▶ Challenge
Going from the top of the data below, give again each line through the one containing "return p, f", both ends kept.

▶ Recorded data
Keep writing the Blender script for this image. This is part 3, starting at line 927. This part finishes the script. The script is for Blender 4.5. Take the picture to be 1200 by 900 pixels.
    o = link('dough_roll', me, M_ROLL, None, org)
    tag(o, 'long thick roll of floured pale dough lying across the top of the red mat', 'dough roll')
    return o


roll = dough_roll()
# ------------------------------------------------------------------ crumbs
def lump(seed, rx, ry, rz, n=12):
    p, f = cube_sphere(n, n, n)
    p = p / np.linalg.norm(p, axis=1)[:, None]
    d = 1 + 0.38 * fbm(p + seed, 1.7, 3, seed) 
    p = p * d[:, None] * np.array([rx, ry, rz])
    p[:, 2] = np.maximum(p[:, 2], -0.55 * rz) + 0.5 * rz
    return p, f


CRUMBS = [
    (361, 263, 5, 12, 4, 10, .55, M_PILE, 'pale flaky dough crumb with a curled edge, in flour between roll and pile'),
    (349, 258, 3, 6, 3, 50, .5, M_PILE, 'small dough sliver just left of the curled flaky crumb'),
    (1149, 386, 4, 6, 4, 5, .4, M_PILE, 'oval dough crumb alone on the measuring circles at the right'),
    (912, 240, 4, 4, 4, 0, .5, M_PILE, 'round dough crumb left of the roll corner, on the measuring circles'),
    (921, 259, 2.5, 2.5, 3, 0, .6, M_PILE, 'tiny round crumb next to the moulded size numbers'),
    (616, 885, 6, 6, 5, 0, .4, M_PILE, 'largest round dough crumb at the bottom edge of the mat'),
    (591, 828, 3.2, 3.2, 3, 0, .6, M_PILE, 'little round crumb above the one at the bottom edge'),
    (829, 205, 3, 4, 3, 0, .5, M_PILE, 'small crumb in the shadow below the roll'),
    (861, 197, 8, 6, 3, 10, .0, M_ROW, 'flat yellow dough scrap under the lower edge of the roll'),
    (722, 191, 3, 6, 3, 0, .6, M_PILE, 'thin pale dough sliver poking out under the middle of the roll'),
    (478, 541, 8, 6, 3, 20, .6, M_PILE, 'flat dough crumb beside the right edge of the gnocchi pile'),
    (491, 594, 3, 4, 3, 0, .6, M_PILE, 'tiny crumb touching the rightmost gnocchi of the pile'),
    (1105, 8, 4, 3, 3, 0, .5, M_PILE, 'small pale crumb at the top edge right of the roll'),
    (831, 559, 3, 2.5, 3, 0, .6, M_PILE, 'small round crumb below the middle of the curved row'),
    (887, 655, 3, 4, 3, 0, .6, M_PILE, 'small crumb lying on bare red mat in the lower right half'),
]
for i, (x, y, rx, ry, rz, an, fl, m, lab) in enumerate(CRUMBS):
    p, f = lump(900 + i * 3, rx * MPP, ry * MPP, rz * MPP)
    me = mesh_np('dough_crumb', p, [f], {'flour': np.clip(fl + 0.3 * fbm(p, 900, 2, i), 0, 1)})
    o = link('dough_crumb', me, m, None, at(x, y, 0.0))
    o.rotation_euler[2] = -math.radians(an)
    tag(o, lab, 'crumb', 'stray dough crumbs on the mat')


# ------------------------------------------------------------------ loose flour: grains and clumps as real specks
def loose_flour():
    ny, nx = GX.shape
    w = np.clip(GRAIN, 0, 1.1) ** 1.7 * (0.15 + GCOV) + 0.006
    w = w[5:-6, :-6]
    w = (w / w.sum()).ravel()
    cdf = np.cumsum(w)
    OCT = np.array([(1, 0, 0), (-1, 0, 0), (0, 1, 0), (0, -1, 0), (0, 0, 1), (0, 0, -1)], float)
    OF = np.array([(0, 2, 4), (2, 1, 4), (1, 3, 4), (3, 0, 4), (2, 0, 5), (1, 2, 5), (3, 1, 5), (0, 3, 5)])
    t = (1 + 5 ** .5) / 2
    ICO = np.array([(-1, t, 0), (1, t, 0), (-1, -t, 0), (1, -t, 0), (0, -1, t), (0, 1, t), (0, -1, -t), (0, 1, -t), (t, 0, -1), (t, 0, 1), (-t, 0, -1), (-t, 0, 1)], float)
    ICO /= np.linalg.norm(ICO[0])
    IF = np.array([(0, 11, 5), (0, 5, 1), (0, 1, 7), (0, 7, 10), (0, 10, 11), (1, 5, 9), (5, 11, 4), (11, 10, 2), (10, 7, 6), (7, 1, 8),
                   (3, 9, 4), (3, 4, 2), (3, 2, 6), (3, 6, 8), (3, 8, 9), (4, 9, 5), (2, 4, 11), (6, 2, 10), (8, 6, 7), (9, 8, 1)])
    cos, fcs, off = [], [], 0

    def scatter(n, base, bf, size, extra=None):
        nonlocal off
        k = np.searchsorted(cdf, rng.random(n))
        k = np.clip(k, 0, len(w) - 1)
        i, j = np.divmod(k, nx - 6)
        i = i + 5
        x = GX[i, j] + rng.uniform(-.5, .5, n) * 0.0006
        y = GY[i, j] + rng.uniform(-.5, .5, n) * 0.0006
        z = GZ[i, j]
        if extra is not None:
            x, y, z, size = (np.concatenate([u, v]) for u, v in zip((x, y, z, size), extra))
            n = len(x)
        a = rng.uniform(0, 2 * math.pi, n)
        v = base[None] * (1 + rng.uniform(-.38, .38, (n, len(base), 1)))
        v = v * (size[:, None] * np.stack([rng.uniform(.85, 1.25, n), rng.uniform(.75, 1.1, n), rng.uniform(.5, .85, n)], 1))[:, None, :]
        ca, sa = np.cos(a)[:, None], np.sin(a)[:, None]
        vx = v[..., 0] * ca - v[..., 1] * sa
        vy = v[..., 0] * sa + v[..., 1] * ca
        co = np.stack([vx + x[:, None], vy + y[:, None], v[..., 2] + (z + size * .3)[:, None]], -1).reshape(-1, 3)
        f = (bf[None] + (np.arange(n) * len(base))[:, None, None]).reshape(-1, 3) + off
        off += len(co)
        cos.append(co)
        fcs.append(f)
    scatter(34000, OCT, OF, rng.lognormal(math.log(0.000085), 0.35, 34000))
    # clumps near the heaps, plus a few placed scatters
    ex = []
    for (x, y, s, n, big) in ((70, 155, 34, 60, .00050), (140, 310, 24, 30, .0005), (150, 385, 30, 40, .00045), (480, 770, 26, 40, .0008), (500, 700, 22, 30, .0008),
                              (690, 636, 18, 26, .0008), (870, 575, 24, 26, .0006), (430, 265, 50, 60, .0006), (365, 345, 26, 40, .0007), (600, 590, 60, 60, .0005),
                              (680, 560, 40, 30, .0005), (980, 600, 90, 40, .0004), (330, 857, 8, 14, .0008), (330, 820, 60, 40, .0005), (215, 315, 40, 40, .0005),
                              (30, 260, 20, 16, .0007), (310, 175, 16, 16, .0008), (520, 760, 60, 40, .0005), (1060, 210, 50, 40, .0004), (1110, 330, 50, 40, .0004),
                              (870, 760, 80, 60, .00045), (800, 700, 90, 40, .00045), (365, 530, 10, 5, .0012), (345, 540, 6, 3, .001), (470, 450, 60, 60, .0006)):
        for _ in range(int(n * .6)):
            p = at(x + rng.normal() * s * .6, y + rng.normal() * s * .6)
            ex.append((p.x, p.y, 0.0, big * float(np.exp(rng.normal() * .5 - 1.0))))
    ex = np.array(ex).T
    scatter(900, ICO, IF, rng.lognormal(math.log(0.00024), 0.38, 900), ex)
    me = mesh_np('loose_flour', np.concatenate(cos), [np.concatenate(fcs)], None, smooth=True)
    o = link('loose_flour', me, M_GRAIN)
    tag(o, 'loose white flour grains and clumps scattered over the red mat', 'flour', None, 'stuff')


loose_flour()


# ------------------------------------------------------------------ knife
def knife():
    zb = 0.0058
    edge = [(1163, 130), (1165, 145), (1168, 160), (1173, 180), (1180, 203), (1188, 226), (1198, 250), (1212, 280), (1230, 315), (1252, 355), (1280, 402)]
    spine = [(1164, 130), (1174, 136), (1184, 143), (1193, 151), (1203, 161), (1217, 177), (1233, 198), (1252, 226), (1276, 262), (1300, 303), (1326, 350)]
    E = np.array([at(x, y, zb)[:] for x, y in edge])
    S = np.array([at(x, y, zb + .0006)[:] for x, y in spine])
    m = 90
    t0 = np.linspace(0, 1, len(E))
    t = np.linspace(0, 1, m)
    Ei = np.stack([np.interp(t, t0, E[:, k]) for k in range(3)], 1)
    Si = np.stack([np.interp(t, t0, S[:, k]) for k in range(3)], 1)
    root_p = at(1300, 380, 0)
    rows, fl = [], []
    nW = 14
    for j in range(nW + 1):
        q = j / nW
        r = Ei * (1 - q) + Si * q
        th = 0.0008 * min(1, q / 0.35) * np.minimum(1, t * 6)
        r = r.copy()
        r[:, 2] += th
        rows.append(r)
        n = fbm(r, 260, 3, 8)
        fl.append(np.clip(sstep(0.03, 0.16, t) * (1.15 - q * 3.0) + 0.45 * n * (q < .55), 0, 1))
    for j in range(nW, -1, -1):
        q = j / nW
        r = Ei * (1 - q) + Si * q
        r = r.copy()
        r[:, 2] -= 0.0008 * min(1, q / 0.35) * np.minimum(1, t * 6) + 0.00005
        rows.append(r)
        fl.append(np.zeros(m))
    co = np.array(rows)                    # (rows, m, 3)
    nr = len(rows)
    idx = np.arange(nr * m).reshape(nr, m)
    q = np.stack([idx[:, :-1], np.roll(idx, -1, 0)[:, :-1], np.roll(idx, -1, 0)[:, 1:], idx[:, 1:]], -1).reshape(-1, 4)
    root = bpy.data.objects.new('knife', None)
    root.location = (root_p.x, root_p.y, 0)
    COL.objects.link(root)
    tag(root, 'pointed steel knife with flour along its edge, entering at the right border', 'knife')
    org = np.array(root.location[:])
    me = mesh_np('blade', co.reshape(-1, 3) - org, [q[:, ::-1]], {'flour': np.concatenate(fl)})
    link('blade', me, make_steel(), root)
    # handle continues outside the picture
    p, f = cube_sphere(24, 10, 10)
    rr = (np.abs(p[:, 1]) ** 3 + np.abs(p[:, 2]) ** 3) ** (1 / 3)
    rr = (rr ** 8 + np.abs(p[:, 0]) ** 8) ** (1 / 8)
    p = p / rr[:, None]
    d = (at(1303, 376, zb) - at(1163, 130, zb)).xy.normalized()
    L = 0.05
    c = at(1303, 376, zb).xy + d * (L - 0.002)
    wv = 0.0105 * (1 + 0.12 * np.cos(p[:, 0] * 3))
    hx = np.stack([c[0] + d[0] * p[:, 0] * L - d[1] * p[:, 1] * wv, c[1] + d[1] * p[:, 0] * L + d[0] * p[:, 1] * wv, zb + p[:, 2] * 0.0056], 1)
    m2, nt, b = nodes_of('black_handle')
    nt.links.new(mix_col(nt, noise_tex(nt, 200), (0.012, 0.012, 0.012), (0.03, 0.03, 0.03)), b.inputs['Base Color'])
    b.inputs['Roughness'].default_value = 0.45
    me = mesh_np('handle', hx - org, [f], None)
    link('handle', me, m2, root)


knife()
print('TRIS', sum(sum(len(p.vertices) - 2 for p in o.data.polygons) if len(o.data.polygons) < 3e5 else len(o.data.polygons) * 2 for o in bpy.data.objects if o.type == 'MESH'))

▶ Answer for this exercise
Keep writing the Blender script for this image. This is part 3, starting at line 927. This part finishes the script. The script is for Blender 4.5. Take the picture to be 1200 by 900 pixels.
    o = link('dough_roll', me, M_ROLL, None, org)
    tag(o, 'long thick roll of floured pale dough lying across the top of the red mat', 'dough roll')
    return o


roll = dough_roll()
# ------------------------------------------------------------------ crumbs
def lump(seed, rx, ry, rz, n=12):
    p, f = cube_sphere(n, n, n)
    p = p / np.linalg.norm(p, axis=1)[:, None]
    d = 1 + 0.38 * fbm(p + seed, 1.7, 3, seed) 
    p = p * d[:, None] * np.array([rx, ry, rz])
    p[:, 2] = np.maximum(p[:, 2], -0.55 * rz) + 0.5 * rz
    return p, f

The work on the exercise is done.